Juba and his hammer dulcimer
There's a winding passageway that separates the platforms for the 6 and E trains at the 53rd and Lexington subway station. The Thursday I met Juba the crowd was hustling with typical impatience down the long corridor and I was in the middle of it getting my shoulders bumped and my heels kicked. With a few hours to kill between work up in Harlem and a gig at Matchless in Brooklyn I was neither in a rush nor bothered by the clumsy mass of people surrounding me.
His music was barely audible from the far end of the passageway, but as we came closer it grew louder than the White Stripes song rattling on my ipod. I turned off the rock and roll and let the mysterious reverberating sound guide me along the last yards of my transfer. When Juba finally came into sight it looked like he had created an eddy in a river of commuters. The passageway ended, the walls drew apart and off to the left there were people wandering casually in the area where he had set up his hammer dulcimer. Some were gazing at the tile mosaic on the wall and listening to his music, others stood in front of him watching the mallets bounce off the strings on his unfamiliar instrument.
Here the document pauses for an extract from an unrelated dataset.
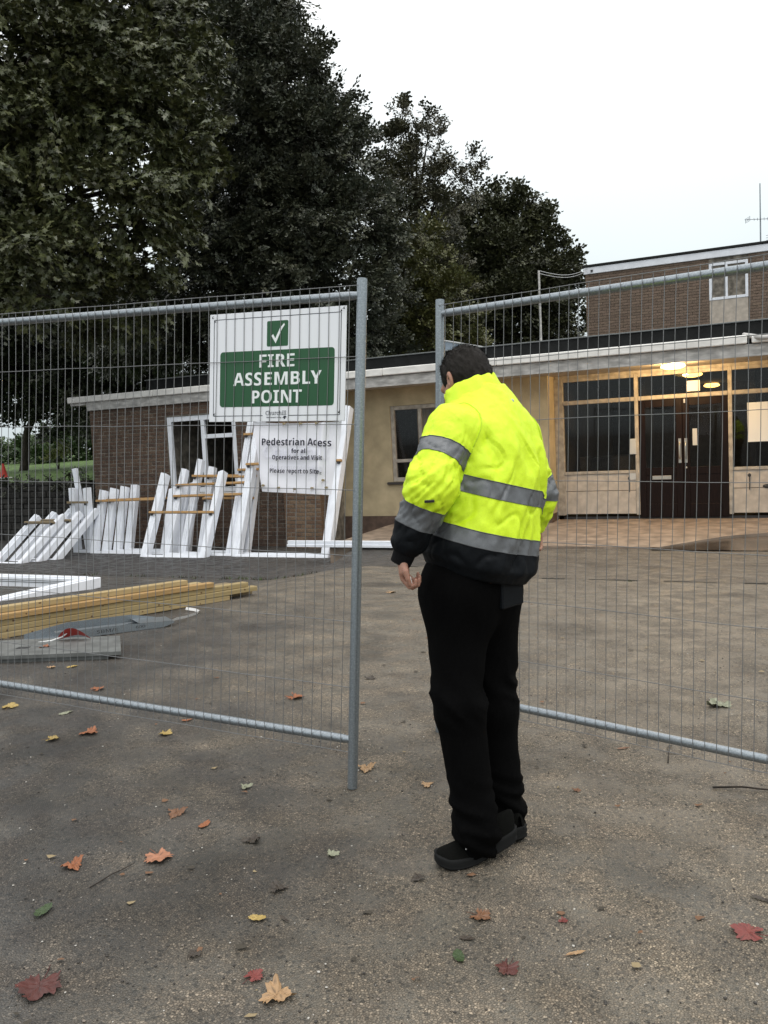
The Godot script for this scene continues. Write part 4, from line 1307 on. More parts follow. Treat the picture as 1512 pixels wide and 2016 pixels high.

I got the feeling that somehow the complexity of his music and the intrigue of his unique instrument allowed them to discover for the first time the detail in these walls which they had hurried past so many times.
He had a recorded percussion track piped through a speaker at his feet. The percussion, I learned when I spoke with him between songs, was actually a recording of the percussionist from his band, Mecca Bodega. So I attached the microphone to my ipod and asked if he wouldn't mind my recording his next song.